There are many accounts of people who say they have found God
through their deep suffering, and there is the Christian expression
“the way of the cross,” which I suppose points to the same thing.
We are concerned with nothing else here.
Strictly speaking, they did not find God through their suffering,
because suffering implies resistance. They found God through
surrender, through total acceptance of what is, into which they were
forced by their intense suffering. They must have realized on some
level that their pain was self-created.
How do you equate surrender with finding God?
Since resistance is inseparable from the mind, relinquishment of
resistance — surrender — is the end of the mind as your master, the
impostor pretending to be “you,” the false god. All judgment and all
negativity dissolve. The realm of Being, which had been obscured by
the mind, then opens up. Suddenly, a great stillness arises within you,
an unfathomable sense of peace. And within that peace, there is great
joy. And within that joy, there is love. And at the innermost core,
there is the sacred, the immeasurable, That which cannot be named.
I don’t call it finding God, because how can you find that which was
never lost, the very life that you are? The word God is limiting not
only because of thousands of years of misperception and misuse, but
also because it implies an entity other than you. God is Being itself,
not a being. There can be no subject-object relationship here, no
duality, no you and God.

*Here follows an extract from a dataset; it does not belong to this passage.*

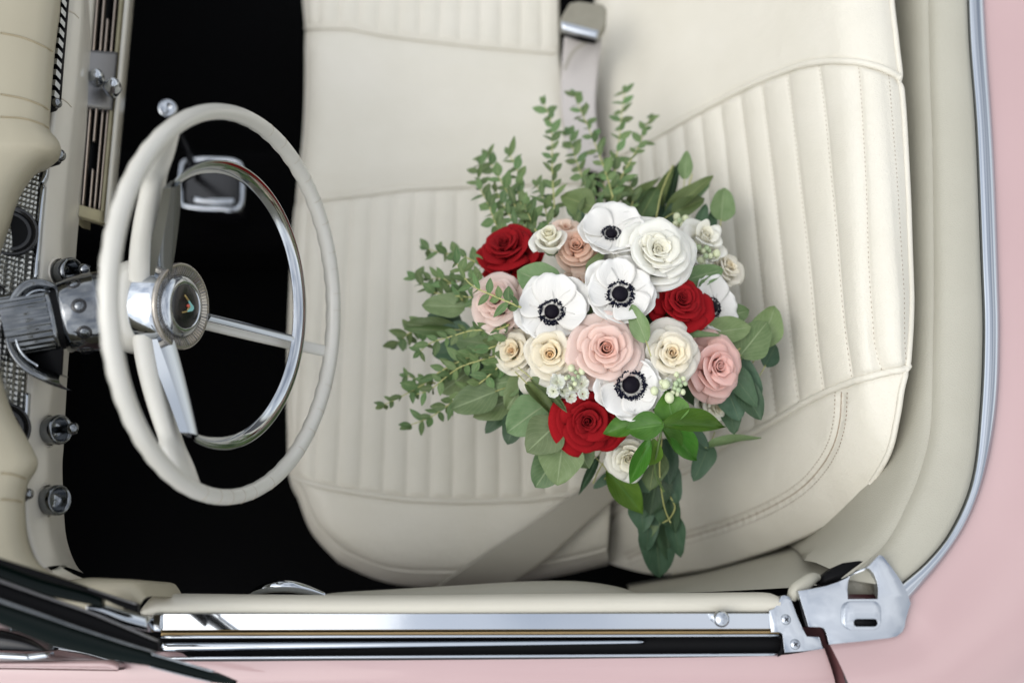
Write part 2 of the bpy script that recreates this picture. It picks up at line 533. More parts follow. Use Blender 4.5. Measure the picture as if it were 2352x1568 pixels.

God-realization is the most natural thing
there is. The amazing and incomprehensible fact is not that you can
become conscious of God but that you are not conscious of God. The
way of the cross that you mentioned is the old way to enlightenment,
and until recently it was the only way. But don’t dismiss it or
underestimate its efficacy. It still works.
The way of the cross is a complete reversal. It means that the worst
thing in your life, your cross, turns into the best thing that ever
happened to you, by forcing you into surrender, into “death,” forcing
you to become as nothing, to become as God — because God, too, is
no-thing.
At this time, as far as the unconscious majority of humans is
concerned, the way of the cross is still the only way. They will only
awaken through further suffering, and enlightenment as a collective
phenomenon will be predictably preceded by vast upheavals. This
process reflects the workings of certain universal laws that govern the
growth of consciousness and thus was foreseen by some seers. It is
described, among other places, in the Book of Revelation or
Apocalypse, though cloaked in obscure and sometimes impenetrable
symbology. This suffering is inflicted not by God but by humans on
themselves and on each other, as well as by certain defensive
measures that the Earth, which is a living, intelligent organism, is
going to take to protect herself from the onslaught of human
madness.
However, there is a growing number of humans alive today whose
consciousness is sufficiently evolved not to need any more suffering
before the realization of enlightenment. You may be one of them.
Enlightenment through suffering — the way of the cross — means to
be forced into the kingdom of heaven kicking and screaming. You
finally surrender because you can’t stand the pain anymore, but the
pain could go on for a long time until this happens. Enlightenment
consciously chosen means to relinquish your attachment to past and
future and to make the Now the main focus of your life. It means
choosing to dwell in the state of presence rather than in time. It
means saying yes to what is. You then don’t need pain anymore. How
much more time do you think you will need before you are able to
say, “I will create no more pain, no more suffering”? How much more
pain do you need before you can make that choice?
If you think that you need more time, you will get more time — and
more pain. Time and pain are inseparable.